Capelli lungi e sguardo da compagnone, sul suo conto si son diffuse le leggende più disparate. Alla storia sono passate alcune delle sue bravate, come quando nel 1993 fu tratto in arresto perché fece da mediatore in un sequestro senza avvisare la polizia e rimase in carcere per sette mesi; o come quando il 23 novembre 2004 venne trovato positivo alla cocaina in un test anti-doping mentre disputava il campionato ecuadoriano.
Specialista sui calci piazzati, Higuita scrive il suo nome sui tabellini dei marcatori in ben 55 occasioni. A differenza di Chilavert e Rogerio Ceni, il capellone colombiano amava però anche le sortite palla al piede, nel tentativo (spesso vano) di dare manforte ai suoi avanti. Delle sue azioni personali, celebre resta quella al San Paolo di Napoli contro il Camerun, nella kermesse di Italia '90. Persa palla con un improbo dribbling sulla trequarti, Higuita si fa infilare nel secondo supplementare dall'esperto e sempre decisivo Roger Milla, condannando i cafeteros al ritorno a casa.
Jorge Campos: poteva mancare il Messico? Assolutamente no. Jorge Campos Navarrete, al secolo solamente Campos, è stato un giocatore unico. Portiere dai subbi gusti cromatici, il nazionale messicano si presentava in campo con sgargianti tenute ed una tenuta da rapper. Soprannominato "El Brody" o "Chiqui-Campos", l'estremo difensore di Acapulco ha vissuto una vita calcistica al massimo, giocando in due ruoli ben diversi l'uno dall'altro. Nato portiere, dopo alcuni anni si ricicla attaccante, riuscendo a segnare comunque 35 reti.
La sua maglia preferita, la numero 9, l'ha indossava tanto fra i pali quanto davanti al collega avversario, che cercava di trafiggere con sconcertante cinismo.

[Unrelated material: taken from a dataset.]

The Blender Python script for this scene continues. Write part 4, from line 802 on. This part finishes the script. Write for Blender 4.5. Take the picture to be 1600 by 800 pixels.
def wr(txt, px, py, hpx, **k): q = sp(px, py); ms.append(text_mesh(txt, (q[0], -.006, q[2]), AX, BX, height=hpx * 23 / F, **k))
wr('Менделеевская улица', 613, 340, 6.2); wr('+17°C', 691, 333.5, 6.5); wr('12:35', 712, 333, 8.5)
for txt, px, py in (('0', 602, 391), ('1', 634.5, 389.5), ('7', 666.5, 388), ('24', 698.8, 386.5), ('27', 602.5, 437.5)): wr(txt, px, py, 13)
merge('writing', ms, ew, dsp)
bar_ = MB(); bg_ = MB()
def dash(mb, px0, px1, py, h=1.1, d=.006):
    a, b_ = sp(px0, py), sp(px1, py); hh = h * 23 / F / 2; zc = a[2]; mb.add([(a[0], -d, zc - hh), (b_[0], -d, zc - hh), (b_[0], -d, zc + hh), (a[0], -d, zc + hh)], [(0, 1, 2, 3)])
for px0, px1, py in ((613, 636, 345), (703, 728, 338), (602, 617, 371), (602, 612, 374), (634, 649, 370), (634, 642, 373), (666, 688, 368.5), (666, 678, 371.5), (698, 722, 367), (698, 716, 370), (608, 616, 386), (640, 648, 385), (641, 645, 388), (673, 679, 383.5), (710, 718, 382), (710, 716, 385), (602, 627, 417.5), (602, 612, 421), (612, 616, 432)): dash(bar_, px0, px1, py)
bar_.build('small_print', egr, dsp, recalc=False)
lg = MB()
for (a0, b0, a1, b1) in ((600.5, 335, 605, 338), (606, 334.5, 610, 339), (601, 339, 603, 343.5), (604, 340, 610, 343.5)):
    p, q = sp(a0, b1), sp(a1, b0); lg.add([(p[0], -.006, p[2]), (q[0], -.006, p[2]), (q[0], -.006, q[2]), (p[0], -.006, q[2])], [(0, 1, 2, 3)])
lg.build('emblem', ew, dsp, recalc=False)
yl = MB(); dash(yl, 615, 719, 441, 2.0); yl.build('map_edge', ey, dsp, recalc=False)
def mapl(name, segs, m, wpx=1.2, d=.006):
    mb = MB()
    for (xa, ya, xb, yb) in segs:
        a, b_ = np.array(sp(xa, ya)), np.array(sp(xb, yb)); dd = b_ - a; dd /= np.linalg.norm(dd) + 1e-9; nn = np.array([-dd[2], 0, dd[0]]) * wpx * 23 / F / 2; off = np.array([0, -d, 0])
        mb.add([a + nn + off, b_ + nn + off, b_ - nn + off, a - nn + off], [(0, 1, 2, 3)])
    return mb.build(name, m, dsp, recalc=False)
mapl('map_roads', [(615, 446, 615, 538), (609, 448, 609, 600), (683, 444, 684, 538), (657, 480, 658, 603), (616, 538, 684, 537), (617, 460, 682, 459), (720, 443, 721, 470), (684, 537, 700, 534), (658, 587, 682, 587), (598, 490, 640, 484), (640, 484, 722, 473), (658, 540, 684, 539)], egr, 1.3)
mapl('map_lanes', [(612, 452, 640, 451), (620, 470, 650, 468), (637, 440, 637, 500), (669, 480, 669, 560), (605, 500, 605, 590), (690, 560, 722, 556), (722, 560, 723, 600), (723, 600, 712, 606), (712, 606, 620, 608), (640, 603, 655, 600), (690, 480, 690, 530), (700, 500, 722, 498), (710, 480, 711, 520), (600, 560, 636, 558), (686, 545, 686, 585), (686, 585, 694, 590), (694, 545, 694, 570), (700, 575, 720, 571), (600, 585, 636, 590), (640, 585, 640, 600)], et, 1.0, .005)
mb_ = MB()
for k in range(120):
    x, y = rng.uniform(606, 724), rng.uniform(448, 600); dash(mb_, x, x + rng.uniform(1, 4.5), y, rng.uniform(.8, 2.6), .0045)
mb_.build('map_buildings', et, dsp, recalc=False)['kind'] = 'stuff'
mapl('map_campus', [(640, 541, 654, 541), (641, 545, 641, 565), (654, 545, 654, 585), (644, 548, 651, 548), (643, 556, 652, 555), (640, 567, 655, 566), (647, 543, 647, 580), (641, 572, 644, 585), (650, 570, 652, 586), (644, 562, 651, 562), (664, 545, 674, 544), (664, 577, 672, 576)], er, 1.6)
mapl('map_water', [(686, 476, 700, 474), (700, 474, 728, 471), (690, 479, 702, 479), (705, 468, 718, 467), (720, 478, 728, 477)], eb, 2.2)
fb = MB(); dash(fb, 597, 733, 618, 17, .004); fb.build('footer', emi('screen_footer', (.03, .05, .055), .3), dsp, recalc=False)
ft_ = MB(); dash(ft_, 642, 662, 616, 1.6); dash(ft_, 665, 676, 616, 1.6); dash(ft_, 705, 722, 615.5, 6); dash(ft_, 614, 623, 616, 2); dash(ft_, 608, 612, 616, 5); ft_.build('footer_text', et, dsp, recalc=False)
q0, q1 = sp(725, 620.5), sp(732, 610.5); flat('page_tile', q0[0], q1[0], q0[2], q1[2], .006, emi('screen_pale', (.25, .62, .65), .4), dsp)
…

Indiscusso titolare della nazionale messicana, Campos ha creato nel 1998 un vero e proprio caso diplomatico. Il c.t. americano, infatti, voleva poterlo schierare sia come portiere che come centravanti, dal momento che non esiste alcuna regola che vieti la cosa. Blatter, inspiegabilmente, ha vietato la cosa alla rassegna francese, limitando ulteriormente la popolarità internazionale dell'estremo difensore messicano.